В Германии происходили грандиозные еврейские погромы. Несчастные люди пытались перейти границу, спастись во Франции. Пограничники их ловили, некоторых по приказу Парижа выдавали немцам.

В начале декабря вернулись из Испании французы-интербригадовцы; их встречали рабочие; встреча была трогательной и бесконечно печальной: пока интербригадовцы сражались у Гвадалахары, на Хараме, фашизм с черного хода прокрался в их дом.

Гражданская война во Франции началась в 1934 году; это была скрытая война, без пушек, но с атаками и контратаками, с жертвами, со взаимной ненавистью. Мюнхен не был случайностью: буржуазия шла на любые жертвы, лишь бы справиться с рабочими. А рабочие, озлобленные изменой, угрюмо молчали.

Я хорошо запомнил осень 1938 года. Жизнь внешне казалась прежней: люди работали, пили аперитивы, играли в карты, танцевали; но за всем этим были горечь, тревога, смятение. Я не мог смотреть вчуже - знал Францию, любил ее и видел, что она идет к гибели, как лунатик, с раскрытыми невидящими глазами, с сентиментальными песенками, с хризантемами, с паштетами, со сплетнями… Статью, написанную в конце ноября, я назвал «Грусть Франции» и в ней писал: «Я говорю не о нужде, даже не о горе - о той огромной грусти, которая опустилась на эту землю, Мюнхен надломил Францию».

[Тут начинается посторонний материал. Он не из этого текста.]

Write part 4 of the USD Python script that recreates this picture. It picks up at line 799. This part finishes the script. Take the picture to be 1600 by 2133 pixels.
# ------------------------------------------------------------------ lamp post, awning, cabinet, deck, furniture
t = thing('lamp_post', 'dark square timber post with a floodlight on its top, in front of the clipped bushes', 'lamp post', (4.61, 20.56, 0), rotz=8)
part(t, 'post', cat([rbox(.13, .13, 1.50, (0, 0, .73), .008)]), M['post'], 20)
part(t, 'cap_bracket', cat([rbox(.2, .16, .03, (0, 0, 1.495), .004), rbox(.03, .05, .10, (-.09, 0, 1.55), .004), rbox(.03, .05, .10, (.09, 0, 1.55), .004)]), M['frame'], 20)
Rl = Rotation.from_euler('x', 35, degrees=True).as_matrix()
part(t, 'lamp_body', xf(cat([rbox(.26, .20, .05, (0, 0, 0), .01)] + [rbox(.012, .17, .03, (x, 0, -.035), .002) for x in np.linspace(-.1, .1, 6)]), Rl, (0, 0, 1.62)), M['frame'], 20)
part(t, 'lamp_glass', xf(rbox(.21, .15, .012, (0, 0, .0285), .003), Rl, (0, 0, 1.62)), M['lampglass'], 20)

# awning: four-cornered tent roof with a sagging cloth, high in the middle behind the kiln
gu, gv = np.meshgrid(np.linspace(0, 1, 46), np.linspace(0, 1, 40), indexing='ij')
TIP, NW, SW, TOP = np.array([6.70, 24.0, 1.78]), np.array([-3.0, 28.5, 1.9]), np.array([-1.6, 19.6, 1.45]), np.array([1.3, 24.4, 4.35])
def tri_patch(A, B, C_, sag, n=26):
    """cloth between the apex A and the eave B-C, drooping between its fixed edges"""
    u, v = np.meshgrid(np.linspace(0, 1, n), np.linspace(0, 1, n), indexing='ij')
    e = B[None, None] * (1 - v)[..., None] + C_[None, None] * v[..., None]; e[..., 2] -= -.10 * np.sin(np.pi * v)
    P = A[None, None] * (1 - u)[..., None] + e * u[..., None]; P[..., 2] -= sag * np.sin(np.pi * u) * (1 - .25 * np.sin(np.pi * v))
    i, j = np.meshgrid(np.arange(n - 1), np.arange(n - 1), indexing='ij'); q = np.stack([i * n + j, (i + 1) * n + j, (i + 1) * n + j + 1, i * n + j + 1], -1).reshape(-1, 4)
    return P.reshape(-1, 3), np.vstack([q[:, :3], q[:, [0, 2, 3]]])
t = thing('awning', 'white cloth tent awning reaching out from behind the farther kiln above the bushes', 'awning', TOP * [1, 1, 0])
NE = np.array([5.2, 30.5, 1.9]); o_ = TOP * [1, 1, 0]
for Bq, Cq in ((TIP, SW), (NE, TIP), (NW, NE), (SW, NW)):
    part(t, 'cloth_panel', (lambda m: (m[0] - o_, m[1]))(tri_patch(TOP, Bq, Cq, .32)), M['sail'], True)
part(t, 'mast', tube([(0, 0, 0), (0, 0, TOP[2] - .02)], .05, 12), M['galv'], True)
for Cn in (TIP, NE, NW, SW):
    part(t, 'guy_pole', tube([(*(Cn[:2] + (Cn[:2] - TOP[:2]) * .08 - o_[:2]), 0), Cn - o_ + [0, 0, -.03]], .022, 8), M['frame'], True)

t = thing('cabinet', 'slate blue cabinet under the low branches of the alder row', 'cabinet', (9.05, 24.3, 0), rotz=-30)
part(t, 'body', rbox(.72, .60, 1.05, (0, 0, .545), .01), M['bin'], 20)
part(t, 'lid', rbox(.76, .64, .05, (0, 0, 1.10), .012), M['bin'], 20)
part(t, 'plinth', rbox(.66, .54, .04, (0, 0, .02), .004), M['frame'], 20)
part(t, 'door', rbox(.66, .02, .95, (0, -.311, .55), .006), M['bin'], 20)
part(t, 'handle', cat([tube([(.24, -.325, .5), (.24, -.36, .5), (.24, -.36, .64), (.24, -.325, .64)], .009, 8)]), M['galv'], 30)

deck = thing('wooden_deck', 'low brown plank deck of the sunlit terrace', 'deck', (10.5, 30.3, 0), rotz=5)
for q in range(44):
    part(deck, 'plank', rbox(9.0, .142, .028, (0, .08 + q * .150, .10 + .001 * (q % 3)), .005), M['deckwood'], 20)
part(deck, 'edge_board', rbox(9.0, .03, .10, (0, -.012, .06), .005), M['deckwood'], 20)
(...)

А Поль Жослен аккуратно сообщал, как Жюль Ромен, позавтракав с Риббентропом, уверовал в будущее франко-немецкого союза или как владельцы военных заводов субсидируют пацифистскую пропаганду профсоюза школьных работников.

Пятого декабря я писал в Москву: «Хочу несколько освободиться от Жослена, который вытесняет Эренбурга из жизни, устал, нет свободной минуты. Надеюсь, редакция это поймет…»

Начиналась зима: улицы пахли жареными каштанами; продрогшие влюбленные крепче прижимались друг к другу.

Несколько дней спустя мне удалось выбраться в Барселону. Не успев оглянуться, я уже кричал в телефонную трубку: «Наступление противника началось на всем фронте от Тремпа до Эбро…» Здесь люди еще боролись.